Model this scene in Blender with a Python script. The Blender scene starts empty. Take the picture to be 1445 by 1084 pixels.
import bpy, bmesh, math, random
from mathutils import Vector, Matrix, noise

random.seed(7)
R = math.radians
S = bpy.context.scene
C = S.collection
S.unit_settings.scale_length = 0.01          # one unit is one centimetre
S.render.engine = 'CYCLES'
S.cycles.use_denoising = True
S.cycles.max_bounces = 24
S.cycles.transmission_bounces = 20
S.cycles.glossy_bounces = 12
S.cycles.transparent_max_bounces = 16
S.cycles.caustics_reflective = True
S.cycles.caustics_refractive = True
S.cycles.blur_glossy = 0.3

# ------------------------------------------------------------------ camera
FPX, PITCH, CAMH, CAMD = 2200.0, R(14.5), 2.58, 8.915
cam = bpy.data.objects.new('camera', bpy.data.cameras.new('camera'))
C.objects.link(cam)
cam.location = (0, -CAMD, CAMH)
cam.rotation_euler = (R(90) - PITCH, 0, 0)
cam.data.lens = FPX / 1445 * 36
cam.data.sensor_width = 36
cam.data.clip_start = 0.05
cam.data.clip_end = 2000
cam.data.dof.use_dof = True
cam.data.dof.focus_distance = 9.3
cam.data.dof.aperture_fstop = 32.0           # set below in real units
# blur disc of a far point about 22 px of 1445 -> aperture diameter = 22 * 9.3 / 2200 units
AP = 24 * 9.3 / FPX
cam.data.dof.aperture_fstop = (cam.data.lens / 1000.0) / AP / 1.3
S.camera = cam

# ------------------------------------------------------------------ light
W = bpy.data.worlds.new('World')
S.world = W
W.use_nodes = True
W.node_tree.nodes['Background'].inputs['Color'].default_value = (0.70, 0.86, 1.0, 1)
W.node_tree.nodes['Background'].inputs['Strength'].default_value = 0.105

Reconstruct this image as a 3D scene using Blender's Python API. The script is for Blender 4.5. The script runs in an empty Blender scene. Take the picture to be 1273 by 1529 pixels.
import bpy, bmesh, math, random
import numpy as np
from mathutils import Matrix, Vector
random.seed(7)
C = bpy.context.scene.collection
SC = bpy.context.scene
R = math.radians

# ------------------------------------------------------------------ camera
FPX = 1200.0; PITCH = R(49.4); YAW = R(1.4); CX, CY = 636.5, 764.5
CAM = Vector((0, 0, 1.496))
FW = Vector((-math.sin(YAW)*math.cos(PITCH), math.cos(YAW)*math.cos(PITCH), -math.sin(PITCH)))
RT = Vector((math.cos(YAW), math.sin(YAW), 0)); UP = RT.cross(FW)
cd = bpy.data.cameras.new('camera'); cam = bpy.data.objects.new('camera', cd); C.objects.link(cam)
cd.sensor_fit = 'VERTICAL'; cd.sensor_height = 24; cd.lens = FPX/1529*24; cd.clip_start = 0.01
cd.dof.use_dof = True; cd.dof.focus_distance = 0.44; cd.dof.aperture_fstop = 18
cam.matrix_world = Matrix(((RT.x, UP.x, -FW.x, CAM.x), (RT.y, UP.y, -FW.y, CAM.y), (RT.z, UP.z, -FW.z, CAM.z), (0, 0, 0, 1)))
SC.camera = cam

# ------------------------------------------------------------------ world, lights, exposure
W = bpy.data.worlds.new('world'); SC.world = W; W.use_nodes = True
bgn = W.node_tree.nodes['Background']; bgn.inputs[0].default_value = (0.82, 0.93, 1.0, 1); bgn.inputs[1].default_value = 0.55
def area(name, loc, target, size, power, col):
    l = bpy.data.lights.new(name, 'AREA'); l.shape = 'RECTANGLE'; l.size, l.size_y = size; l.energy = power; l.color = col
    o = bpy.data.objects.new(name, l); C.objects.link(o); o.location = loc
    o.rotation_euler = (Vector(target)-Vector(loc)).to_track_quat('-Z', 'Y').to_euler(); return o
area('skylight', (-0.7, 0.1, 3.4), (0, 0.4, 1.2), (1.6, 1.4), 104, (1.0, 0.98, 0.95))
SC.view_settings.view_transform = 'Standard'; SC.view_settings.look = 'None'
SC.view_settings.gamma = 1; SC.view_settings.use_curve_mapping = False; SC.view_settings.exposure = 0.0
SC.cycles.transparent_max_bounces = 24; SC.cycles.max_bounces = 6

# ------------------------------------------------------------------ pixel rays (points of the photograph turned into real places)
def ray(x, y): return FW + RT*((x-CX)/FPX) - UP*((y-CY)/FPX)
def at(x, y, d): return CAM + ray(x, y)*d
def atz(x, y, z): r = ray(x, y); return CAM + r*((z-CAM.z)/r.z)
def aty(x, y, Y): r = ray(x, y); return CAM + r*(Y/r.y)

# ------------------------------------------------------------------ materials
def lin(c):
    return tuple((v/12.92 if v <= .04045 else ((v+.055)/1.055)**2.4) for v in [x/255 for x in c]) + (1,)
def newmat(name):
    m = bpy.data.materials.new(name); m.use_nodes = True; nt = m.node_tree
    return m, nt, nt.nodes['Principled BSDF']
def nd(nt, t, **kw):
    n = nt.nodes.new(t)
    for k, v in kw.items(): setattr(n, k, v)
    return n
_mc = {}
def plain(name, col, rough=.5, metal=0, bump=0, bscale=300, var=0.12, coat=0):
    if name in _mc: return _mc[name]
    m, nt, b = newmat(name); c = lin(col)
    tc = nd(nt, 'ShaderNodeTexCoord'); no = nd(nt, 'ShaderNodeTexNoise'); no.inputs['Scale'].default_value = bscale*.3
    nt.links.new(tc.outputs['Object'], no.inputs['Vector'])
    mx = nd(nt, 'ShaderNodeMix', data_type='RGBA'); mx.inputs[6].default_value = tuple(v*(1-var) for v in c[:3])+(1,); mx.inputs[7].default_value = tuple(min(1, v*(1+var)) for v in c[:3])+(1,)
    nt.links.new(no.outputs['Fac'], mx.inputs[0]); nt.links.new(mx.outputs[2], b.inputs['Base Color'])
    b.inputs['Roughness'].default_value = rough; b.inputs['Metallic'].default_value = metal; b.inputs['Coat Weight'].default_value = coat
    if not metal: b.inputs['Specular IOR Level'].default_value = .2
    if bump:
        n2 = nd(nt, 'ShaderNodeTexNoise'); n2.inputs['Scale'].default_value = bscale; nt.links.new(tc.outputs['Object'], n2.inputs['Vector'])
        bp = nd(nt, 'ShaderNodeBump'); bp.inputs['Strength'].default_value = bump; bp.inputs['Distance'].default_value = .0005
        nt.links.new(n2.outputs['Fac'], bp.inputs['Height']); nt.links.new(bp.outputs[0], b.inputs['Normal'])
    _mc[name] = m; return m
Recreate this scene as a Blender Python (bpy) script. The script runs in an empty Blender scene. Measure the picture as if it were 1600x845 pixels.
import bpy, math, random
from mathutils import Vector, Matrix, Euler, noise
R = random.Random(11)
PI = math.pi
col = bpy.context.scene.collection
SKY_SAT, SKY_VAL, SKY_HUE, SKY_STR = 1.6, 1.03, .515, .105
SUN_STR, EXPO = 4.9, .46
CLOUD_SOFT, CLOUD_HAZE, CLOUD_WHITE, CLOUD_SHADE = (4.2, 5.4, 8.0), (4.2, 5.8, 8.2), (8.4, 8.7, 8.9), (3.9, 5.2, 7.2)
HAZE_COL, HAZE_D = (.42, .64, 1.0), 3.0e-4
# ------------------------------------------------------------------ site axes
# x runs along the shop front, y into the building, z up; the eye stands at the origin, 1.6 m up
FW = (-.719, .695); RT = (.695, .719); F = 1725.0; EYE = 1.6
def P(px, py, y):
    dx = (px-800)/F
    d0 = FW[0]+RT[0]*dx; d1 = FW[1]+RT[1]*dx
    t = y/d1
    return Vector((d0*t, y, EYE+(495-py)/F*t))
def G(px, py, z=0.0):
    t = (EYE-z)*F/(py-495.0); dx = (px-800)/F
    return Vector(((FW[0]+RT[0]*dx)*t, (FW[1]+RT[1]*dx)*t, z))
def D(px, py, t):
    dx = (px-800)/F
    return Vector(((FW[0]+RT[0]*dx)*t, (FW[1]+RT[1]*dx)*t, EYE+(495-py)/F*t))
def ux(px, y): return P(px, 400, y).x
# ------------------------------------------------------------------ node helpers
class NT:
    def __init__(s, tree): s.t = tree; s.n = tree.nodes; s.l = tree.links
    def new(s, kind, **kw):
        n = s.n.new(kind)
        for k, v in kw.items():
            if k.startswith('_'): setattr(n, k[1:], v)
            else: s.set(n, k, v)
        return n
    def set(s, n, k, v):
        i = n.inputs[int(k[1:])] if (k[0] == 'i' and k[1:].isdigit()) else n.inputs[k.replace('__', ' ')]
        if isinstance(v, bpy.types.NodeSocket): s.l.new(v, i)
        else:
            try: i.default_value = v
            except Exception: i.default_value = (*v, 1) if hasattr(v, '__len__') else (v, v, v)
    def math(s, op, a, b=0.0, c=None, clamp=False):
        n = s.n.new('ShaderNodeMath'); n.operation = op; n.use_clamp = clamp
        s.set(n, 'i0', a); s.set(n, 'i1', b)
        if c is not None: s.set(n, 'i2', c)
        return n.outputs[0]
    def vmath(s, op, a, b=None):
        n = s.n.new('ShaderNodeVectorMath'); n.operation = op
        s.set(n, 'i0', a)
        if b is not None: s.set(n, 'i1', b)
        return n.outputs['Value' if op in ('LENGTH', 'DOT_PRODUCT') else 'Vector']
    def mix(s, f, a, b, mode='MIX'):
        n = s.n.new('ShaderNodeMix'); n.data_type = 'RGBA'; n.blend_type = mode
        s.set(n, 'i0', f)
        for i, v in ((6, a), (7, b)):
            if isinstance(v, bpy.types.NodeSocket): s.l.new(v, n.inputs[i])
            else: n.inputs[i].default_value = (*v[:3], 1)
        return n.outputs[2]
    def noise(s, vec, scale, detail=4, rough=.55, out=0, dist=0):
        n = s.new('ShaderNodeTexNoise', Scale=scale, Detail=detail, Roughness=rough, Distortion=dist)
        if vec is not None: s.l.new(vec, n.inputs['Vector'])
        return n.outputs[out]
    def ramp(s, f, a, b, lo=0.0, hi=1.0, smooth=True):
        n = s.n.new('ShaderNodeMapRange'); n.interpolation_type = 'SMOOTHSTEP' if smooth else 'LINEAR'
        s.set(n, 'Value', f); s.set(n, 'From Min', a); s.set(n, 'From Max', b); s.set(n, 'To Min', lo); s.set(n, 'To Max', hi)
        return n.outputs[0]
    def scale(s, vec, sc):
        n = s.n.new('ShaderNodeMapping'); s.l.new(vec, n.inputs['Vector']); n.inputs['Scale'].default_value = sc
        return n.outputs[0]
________
Task details ▸ From the top of the listing above, restate each line word for word up to and including the line with "S.cycles.blur_glossy = 0.3"; add nothing else.

Answer below ▸
Model this scene in Blender with a Python script. The Blender scene starts empty. Take the picture to be 1445 by 1084 pixels.
import bpy, bmesh, math, random
from mathutils import Vector, Matrix, noise

random.seed(7)
R = math.radians
S = bpy.context.scene
C = S.collection
S.unit_settings.scale_length = 0.01          # one unit is one centimetre
S.render.engine = 'CYCLES'
S.cycles.use_denoising = True
S.cycles.max_bounces = 24
S.cycles.transmission_bounces = 20
S.cycles.glossy_bounces = 12
S.cycles.transparent_max_bounces = 16
S.cycles.caustics_reflective = True
S.cycles.caustics_refractive = True
S.cycles.blur_glossy = 0.3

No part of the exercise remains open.